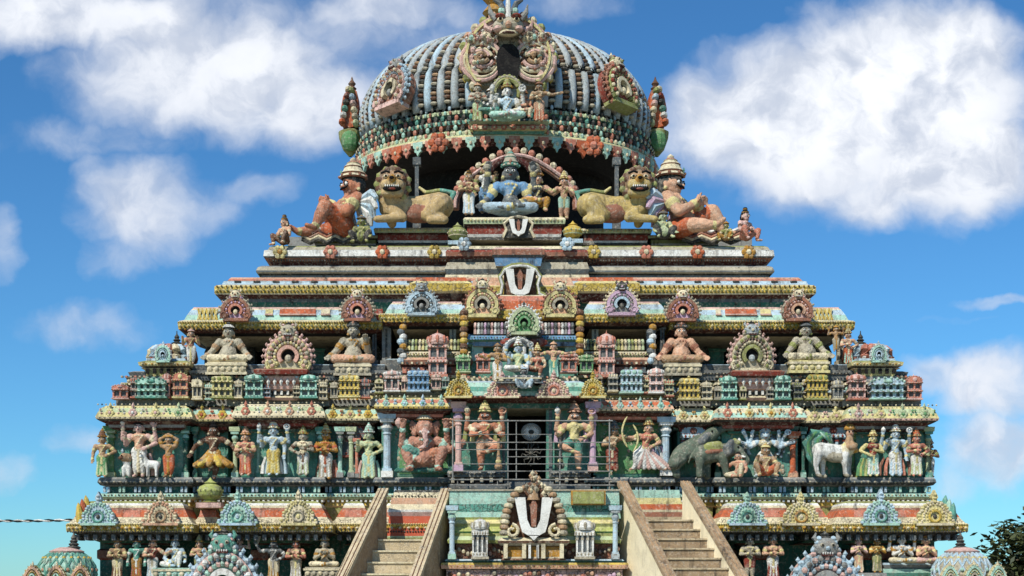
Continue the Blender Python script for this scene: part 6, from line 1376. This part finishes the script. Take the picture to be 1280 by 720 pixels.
# calf beside the pink figure
c = [((-.05, 0, .16), (.06, 0, .17), .055, .05, 'white'), ((.07, -.01, .2), (.10, -.03, .27), .035, .03, 'white'), ((.10, -.03, .28), (.13, -.06, .26), .034, .024, 'white')]
for x in (-.06, .05):
    for y in (-.03, .03): c.append(((x, y, .14), (x, y, .02), .024, .017, 'white'))
beast('calf_statue', 'small white calf to the right of the pink four-armed figure', 'calf statue', 190, 597, 30.65, [((-a[0], a[1], a[2]), (-b_[0], b_[1], b_[2]), r0, r1, m) for a, b_, r0, r1, m in c], face=lambda f: f.ball((-.12, -.085, .29), .01, 'black', 6, 4), vox=.012)
c = [((0, 0, .24), (-.02, -.02, .25), .07, .06, 'tan'), ((0, 0, .2), (.02, 0, .05), .05, .035, 'white'), ((-.02, -.05, .25), (-.06, -.07, .24), .03, .026, 'brown')]
beast('calf_statue', 'brown headed calf to the left of the pink four-armed figure', 'calf statue', 158, 597, 30.65, c+[((x, y, .12), (x, y, .02), .024, .018, 'white') for x in (-.03, .04) for y in (-.03, .03)], face=lambda f: f.ball((-.04, -.085, .27), .01, 'black', 6, 4), vox=.012)
# ================================================================= SETTING, SKY, LIGHT, CAMERA
b = MB(); b.add([(-900, -120, GROUND), (900, -120, GROUND), (900, 1500, GROUND), (-900, 1500, GROUND)], [(0, 1, 2, 3)], 'stone')
tag(b.build('ground'), kind='structure')
def tree(label, x, y, h, seed):
    rnd = random.Random(seed); e = empty('tree', (x, y, GROUND)); tag(e, label, 'tree')
    t = MB(); top = Vector((x, y, GROUND+h*.55)); t.tube([(x, y, GROUND), (x+.1, y, GROUND+h*.3), top], [.28, .2, .12], 'brown', 8)
    lm = bpy.data.materials.new('leaf'); lm.use_nodes = True; nt = lm.node_tree; p = nt.nodes['Principled BSDF']
    g = nt.nodes.new('ShaderNodeNewGeometry'); rp = nt.nodes.new('ShaderNodeValToRGB'); nt.links.new(g.outputs['Random Per Island'], rp.inputs[0])
    rp.color_ramp.elements[0].color = (.018, .035, .010, 1); rp.color_ramp.elements[1].color = (.075, .085, .025, 1)
    nt.links.new(rp.outputs[0], p.inputs['Base Color']); p.inputs['Roughness'].default_value = .6
    l = MB()
    for k in range(42):
        a = rnd.uniform(0, 6.28); el = rnd.uniform(-.1, 1.4); rr = h*.42*rnd.uniform(.45, 1)
        c = Vector((x+rr*math.cos(a)*math.cos(el)*.9, y+rr*math.sin(a)*math.cos(el)*.9, GROUND+h*.52+rr*.95*math.sin(el)))
        t.tube([top, (top+c)/2+Vector((0, 0, .2)), c], [.07, .04, .015], 'brown', 5)
        for q in range(300):
            v = Vector((rnd.gauss(0, 1), rnd.gauss(0, 1), rnd.gauss(0, .7)))*h*.062
            pos = c+v; u = Vector((rnd.uniform(-1, 1), rnd.uniform(-1, 1), rnd.uniform(-.5, .5))).normalized(); w = u.cross(Vector((rnd.uniform(-1, 1), rnd.uniform(-1, 1), 1))).normalized()
            sz = rnd.uniform(.08, .17)
            l.add([pos-u*sz, pos-w*sz*.4, pos+u*sz, pos+w*sz*.4], [(0, 1, 2, 3)], lm)
    t.build('trunk', e); l.build('crown', e)
tree('dark green leafy tree behind the far right shrine', X(1338, 40), Y(40), 5.0, 4)
# world
SUN_EL, SUN_AZ = 46.0, -33.0                           # azimuth measured from behind the camera, negative: to the left
w = bpy.data.worlds.new('World'); scene.world = w; w.use_nodes = True; nt = w.node_tree; nt.nodes.clear()
sky = nt.nodes.new('ShaderNodeTexSky'); sky.sky_type = 'NISHITA'; sky.sun_disc = False
sdir = Vector((math.sin(R(SUN_AZ))*math.cos(R(SUN_EL)), -math.cos(R(SUN_AZ))*math.cos(R(SUN_EL)), math.sin(R(SUN_EL))))   # towards the sun
sky.sun_elevation = R(SUN_EL); sky.sun_rotation = math.atan2(sdir.x, sdir.y); sky.air_density = 1.0; sky.dust_density = .05; sky.ozone_density = 3.0
tc = nt.nodes.new('ShaderNodeTexCoord'); sep = nt.nodes.new('ShaderNodeSeparateXYZ'); nt.links.new(tc.outputs['Generated'], sep.inputs[0])
ym = math_node(nt, 'MAXIMUM', math_node(nt, 'ABSOLUTE', sep.outputs[1]), .15)
u = math_node(nt, 'DIVIDE', sep.outputs[0], ym); v = math_node(nt, 'DIVIDE', sep.outputs[2], ym)
cmb = nt.nodes.new('ShaderNodeCombineXYZ'); nt.links.new(u, cmb.inputs[0]); nt.links.new(v, cmb.inputs[1])
uv = cmb.outputs[0]
# warp so the cloud edges are ragged
wn = nt.nodes.new('ShaderNodeTexNoise'); wn.inputs['Scale'].default_value = 24; wn.inputs['Detail'].default_value = 6; nt.links.new(uv, wn.inputs['Vector'])
wv = nt.nodes.new('ShaderNodeVectorMath'); wv.operation = 'SUBTRACT'; nt.links.new(wn.outputs['Color'], wv.inputs[0]); wv.inputs[1].default_value = (.5, .5, .5)
wm = nt.nodes.new('ShaderNodeVectorMath'); wm.operation = 'MULTIPLY_ADD'; nt.links.new(wv.outputs[0], wm.inputs[0]); wm.inputs[1].default_value = (.040, .040, 0); nt.links.new(uv, wm.inputs[2])
wuv = wm.outputs[0]
def blob(px, py, rx, ry, gain):
    a = nt.nodes.new('ShaderNodeVectorMath'); a.operation = 'SUBTRACT'; nt.links.new(wuv, a.inputs[0]); a.inputs[1].default_value = ((px-PX0)/F, (PY0-py)/F, 0)
    m = nt.nodes.new('ShaderNodeVectorMath'); m.operation = 'MULTIPLY'; nt.links.new(a.outputs[0], m.inputs[0]); m.inputs[1].default_value = (F/rx, F/ry, 0)
    l = nt.nodes.new('ShaderNodeVectorMath'); l.operation = 'LENGTH'; nt.links.new(m.outputs[0], l.inputs[0])
    return maprange(nt, l.outputs['Value'], 1.25, .25, 0, gain)
CL = [(80, 20, 190, 60, .95), (260, 90, 240, 100, .9), (380, 130, 160, 80, .8), (170, 30, 120, 60, .9), (480, 15, 180, 45, .62), (150, 110, 120, 60, .5), (360, 60, 300, 120, .5), (120, 175, 170, 40, .38), (520, 40, 120, 60, .45), (180, 260, 110, 85, .7), (250, 255, 90, 55, .5), (320, 240, 80, 34, .42), (130, 215, 50, 35, .4), (150, 320, 70, 50, .45), (105, 410, 110, 40, .45), (95, 552, 60, 28, .40), (10, 590, 60, 40, .35), (0, 300, 40, 60, .35), (720, 8, 90, 32, .42),
      (1000, 160, 200, 125, 1.15), (1130, 110, 190, 125, 1.3), (1180, 190, 150, 110, 1.1), (1190, 60, 115, 80, 1.1), (910, 130, 110, 70, .8), (1100, 240, 120, 60, .7), (1060, 20, 90, 30, .45), (1240, 480, 100, 60, .75), (1170, 470, 70, 35, .6), (1250, 560, 110, 70, .75), (1200, 600, 60, 40, .5), (1250, 372, 90, 12, .4), (1180, 395, 90, 10, .25)]
acc = None
for c in CL:
    q = blob(*c); acc = q if acc is None else math_node(nt, 'MAXIMUM', acc, q)
fb = noisetex(nt, wuv, 20, 10, .58, 0); fb2 = noisetex(nt, uv, 6.5, 5, .55)
dens = math_node(nt, 'ADD', acc, math_node(nt, 'MULTIPLY', math_node(nt, 'SUBTRACT', fb, .5), .68))
dens = math_node(nt, 'ADD', dens, math_node(nt, 'MULTIPLY', math_node(nt, 'SUBTRACT', fb2, .5), .45))
dens = math_node(nt, 'MULTIPLY', dens, maprange(nt, acc, .02, .2))
cov = maprange(nt, dens, .12, .9)
CLOUDLIT, CLOUDSHADE = (7.9, 8.1, 8.5), (4.6, 5.1, 6.1)
off = nt.nodes.new('ShaderNodeVectorMath'); off.operation = 'ADD'; nt.links.new(wuv, off.inputs[0]); off.inputs[1].default_value = (-.012, .018, 0)
fb3 = noisetex(nt, off.outputs[0], 20, 10, .58, 0)
lit = math_node(nt, 'SUBTRACT', fb, fb3)
ccol = mixc(nt, maprange(nt, lit, -.22, .12), CLOUDSHADE, CLOUDLIT)
ccol = mixc(nt, maprange(nt, dens, .5, 1.3, .35, 1), CLOUDSHADE, ccol)
hs = mixc(nt, 1., sky.outputs[0], (.33, .69, .95), 'MULTIPLY')
final = mixc(nt, cov, hs, ccol)
bg = nt.nodes.new('ShaderNodeBackground'); bg.inputs['Strength'].default_value = .105; nt.links.new(final, bg.inputs['Color'])
wo = nt.nodes.new('ShaderNodeOutputWorld'); nt.links.new(bg.outputs[0], wo.inputs[0])
ld = bpy.data.lights.new('sun', 'SUN'); ld.energy = 4.1; ld.angle = R(.5); ld.color = (1, .95, .86)
lo = bpy.data.objects.new('sun', ld); COL.objects.link(lo); lo.location = (-20, -30, 40); lo.rotation_euler = (-sdir).to_track_quat('-Z', 'Y').to_euler()
cam = bpy.data.cameras.new('camera'); co = bpy.data.objects.new('camera', cam); COL.objects.link(co)
co.location = (0, -30, 0); co.rotation_euler = (R(90), 0, 0)
cam.lens = 36*F/1280; cam.sensor_width = 36; cam.shift_x = (640-PX0)/1280; cam.shift_y = (PY0-360)/1280; cam.clip_end = 5000
scene.camera = co
scene.view_settings.view_transform = 'Standard'; scene.view_settings.look = 'None'; scene.view_settings.exposure = .3; scene.view_settings.gamma = 1
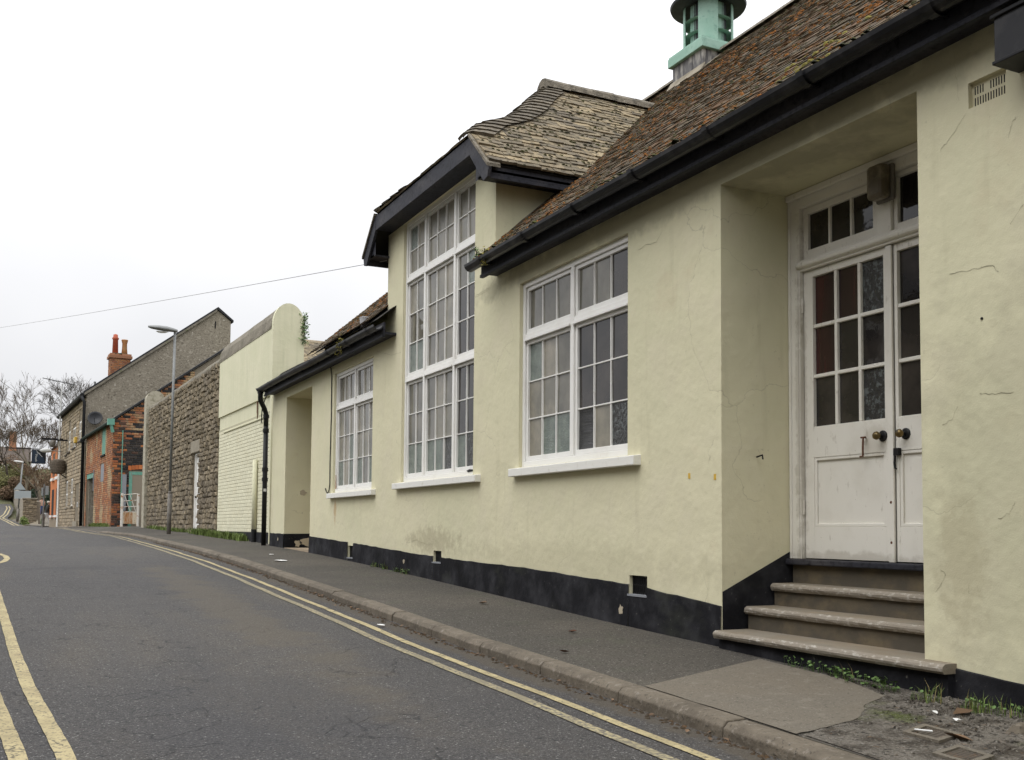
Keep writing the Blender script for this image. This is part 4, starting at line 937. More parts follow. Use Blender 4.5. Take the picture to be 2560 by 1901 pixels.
-.-.-
WHAT THIS TASK INVOLVES
What is the number of lines in the listing that contain the string "pixels"? Reply with that number alone.

EXERCISE RESULT
2